I have had times of great joy and beauty in my life. I thank the Lord for the memories of those times, and for the daily blessings and moments of happiness that still occur in my life every single day. But as is true with every one of us, I have had times of bleakness. Times when all around me things appear to be full of sadness, heaviness, and pain. The chopping and the tearing away take such a toll on me. I get so tired. The dust swirls around me and I long for clean air and a refreshing touch. That’s when God bends down and speaks to me the clearest. There in the midst of the uncertainty and the heartache I hear His voice. His still, small voice speaks to me in sharp contrast to the darkness all around me. Through His Word, as I read and meditate on what He says, I am refreshed and encouraged. I remember His promises and His blessings of the past, and I know that He will be faithful yet in my future. God is like that little stray, blooming flower – catching my attention with His beauty and soothing me with His presence. Oh Lord, may I, like David, say: “Why are you in despair, oh my soul? And why have you become disturbed within me? Hope in God, for I shall again praise Him for the help of His presence.”


One of the quandaries that comes along with Aaron’s autism is our being able to understand what makes him tick.  Was his refusal to go to Paradigm yesterday willful disobedience or is this behavior a result of his autism?  Can he control these issues and feelings that he has?  We’ve come a long way with Aaron, both in helping him learn to control his emotions and helping ourselves understand from where those outbursts come.  Yet he is wired very differently from the rest of us in the family and that wiring cannot be undone.  Training, talking, resolving, redirecting – all are important – but some facets of his autism will never be able to be disciplined away.

Such was the case yesterday when he refused to go to Paradigm.  As his tone escalated and he was becoming agitated, I had a choice to make.  I could also escalate in my frustration, which would only have compounded the problem.  Anger or outbursts never, ever, ever work with Aaron.  He is rarely intimidated or redirected through our frustrations.  But he WILL react, and not in a positive way.  The best thing to do is to try to get him to do what is hardest for him – it’s best to try to enable him to express verbally why he is feeling the way that he is at the moment. 

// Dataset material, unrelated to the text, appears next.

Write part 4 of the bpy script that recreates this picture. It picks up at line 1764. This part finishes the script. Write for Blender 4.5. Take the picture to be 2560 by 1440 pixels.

So through deep breaths and calmness yesterday I asked him questions, assuring him that my purpose was to try to understand his reasoning and his feelings.  I guided him through his responses until he was finally able to verbalize the bottom line when he said that because of the Halloween party, Paradigm was not Paradigm to him today.  No amount of pizza or candy could entice him to go. 

Yes, I was frustrated but I also had to have a little talk with myself.  There’s no room for selfishness when dealing with special needs of any kind in our children.  Was I as concerned about Aaron as much as I was concerned about my own schedule and plans?  Was my initial response of not wanting to speak to him for the rest of the day a loving way to react to the needs of my son?  How can I preach understanding and acceptance, and then have a desire to ignore my son for the rest of the day? 

I looked outside and saw him sitting under a tree near the garden, totally immersed in breaking leaves and twigs into his bucket.  Concentrating hard, he was, and sorting out all the conflicting thoughts he was having.  And my mother heart went out to him and the Lord filled me with a special love for my special boy.  I had a couple quick errands to run and so I slipped off while he was occupied.  And while I was out I ran into Papa Murphy’s and got the Jack-‘O-Lantern pizza we had seen on commercials.  Aaron was surprised and happy when I called him in later for lunch.

 We enjoyed our lunch together, and Aaron talked about all sorts of things, as always, that pop into that head of his.  He then clipped some more of my coupons until he got tired and thumped up the stairs to his room to play a game on his computer.  I got everything done I wanted to yesterday, and I had no regrets.  Thank you, Lord, for Your patience with me and for enabling me to practice patience with this son that I love so much.